Нам предстояла многочасовая, тяжелая, напряженная и
рискованная работа. По пути мы использовали каждый
покрытый снегом участок, чтобы облегчить свое продвижение вперед.
Временами сани и гроб с телом товарища повисали над
пропастью, тогда как мы сами лежали плашмя на скале, удерживая
веревки. Стоял сильный мороз, и пальцы, крепко сжимавшие
концы веревок, коченели.
Когда, наконец, втащили сани с гробом по откосу на высоту
900 футов, самое трудное осталось позади. После короткой
передышки продолжали свой путь по кучам гальки до того валуна,
где была приготовлена могила.
Я произнес у могилы краткую молитву и, закончив ее,
бросил на гроб три горсти норвежской земли. Это была
земля из цветочного горшка, привезенного Гансоном из
Норвегии.
Растение засохло уже по дороге из Европы в Австралию,
но Гансон из присущей ему любви к родине взял с собой
норвежскую землю на южнополярный континент.
Забросав могилу, положили на верхние камни собранный
мох. Мы надеялись, что за лето он покроет темные камни своим
извечным бледно-зеленым цветом.
На вершине мыса Адэр, на высоте 1000 футов, расположена
первая на южнополярном материке человеческая могила.
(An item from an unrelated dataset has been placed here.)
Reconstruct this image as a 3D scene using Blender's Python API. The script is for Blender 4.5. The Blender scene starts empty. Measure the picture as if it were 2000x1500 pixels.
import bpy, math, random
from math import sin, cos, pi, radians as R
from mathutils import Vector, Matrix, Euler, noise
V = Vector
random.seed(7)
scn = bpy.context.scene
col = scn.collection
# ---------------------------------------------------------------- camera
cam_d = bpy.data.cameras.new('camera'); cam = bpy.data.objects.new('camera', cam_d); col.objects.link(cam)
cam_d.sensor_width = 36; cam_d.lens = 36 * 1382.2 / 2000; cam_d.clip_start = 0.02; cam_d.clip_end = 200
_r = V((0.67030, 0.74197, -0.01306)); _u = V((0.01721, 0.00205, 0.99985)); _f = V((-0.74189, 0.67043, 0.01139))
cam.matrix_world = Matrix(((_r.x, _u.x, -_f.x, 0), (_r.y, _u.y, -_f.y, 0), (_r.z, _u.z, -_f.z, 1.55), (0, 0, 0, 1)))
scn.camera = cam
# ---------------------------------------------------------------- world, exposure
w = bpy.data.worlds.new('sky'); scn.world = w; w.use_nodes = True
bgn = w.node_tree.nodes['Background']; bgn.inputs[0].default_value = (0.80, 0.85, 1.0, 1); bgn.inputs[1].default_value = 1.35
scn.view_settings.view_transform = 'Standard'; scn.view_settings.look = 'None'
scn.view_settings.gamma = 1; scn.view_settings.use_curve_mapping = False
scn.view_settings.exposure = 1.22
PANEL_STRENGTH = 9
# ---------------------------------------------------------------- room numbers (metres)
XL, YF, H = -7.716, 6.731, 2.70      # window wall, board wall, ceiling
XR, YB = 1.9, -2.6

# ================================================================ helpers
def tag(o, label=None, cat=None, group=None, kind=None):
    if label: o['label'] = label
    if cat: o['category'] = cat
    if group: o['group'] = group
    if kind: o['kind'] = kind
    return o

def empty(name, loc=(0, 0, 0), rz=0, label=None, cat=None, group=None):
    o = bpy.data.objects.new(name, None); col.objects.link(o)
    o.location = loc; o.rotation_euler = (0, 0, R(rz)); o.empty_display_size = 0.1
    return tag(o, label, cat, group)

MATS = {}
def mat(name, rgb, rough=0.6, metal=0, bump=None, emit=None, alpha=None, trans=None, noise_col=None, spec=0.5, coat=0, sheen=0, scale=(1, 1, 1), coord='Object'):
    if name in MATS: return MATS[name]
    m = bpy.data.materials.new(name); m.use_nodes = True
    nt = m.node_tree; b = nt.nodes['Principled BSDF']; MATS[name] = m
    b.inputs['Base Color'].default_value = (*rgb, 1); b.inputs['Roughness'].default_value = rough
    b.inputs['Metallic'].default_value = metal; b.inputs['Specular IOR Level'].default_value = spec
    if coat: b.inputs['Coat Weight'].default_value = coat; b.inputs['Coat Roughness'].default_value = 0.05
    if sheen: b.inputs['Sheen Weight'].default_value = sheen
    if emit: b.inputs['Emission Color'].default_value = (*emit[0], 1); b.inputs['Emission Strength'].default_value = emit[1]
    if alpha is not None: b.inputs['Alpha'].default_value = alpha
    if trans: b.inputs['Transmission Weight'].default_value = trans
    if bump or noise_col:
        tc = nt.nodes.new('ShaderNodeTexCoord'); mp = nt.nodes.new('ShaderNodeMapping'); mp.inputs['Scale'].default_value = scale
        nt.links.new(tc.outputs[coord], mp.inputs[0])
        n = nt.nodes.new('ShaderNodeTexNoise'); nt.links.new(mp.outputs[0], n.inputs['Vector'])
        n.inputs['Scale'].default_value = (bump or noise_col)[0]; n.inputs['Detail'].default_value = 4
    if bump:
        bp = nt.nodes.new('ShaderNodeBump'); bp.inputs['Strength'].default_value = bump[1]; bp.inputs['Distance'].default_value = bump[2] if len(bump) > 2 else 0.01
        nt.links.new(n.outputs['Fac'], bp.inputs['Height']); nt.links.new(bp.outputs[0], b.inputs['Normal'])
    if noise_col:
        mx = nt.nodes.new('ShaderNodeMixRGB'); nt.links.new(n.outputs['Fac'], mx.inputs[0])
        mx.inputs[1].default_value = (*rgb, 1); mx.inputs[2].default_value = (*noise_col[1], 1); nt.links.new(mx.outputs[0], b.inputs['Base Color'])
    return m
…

Там наш дорогой товарищ будет покоиться в мире, не зная
тления под мерцающим созвездием Южного Креста, под
восходящими и падающими лучами полярного сияния—до тех пор,
пока иное, немеркнущее солнце не зальет надгробный валун
морем непреходящего света.
Приближалась весна с ее перспективой ясных дней, жизни
и труда. Птичье население спешило на свои старые места.
Бесконечно длинными шеренгами направлялись птицы по
замерзшему океану на полярный континент.
Глядя с берега на птиц, мы видели только черные головки
на белом фоне. Спереди пингвины—серебристо-белоснежного
цвета. Они шли и шли, один за другим; если посмотреть на них
сзади, то можно было подумать о какой-то траурной процессии.
Для сохранения равновесия они приподнимали свои короткие
рудиментарные крылья1, как руки. Своей походкой вразвалку
они напоминали старых матросов. Птицы ступают при ходьбе
на всю лапу, толстую и мясистую; создается впечатление, что
они идут в галошах.
Вскоре после того, как первый из пингвинов появился на
полуострове, вся колонна их затопала по твердой и ровной
дороге. На мысе Адэр число пингвинов непрерывно возрастало;
они прибывали день за днем. Мы выходили из домика и
наблюдали их на приличном расстоянии. Однако достаточно было
одному пингвину из шеренги заметить нас, как он сейчас же
покидал свой ряд и в сопровождении товарищей начинал осторожно
двигаться к нам по рыхлому снегу. При каждом шаге он так
высоко поднимал в воздух свои галоши, что мы отчетливо
различали их над снегом.
Подойдя к нам, передний пингвин останавливался и
поворачивался к своим товарищам. Немедленно развертывалась
оживленная научная дискуссия. Они осторожно касались нас своими
клювами, тянули за одежду, осматривали со всех сторон.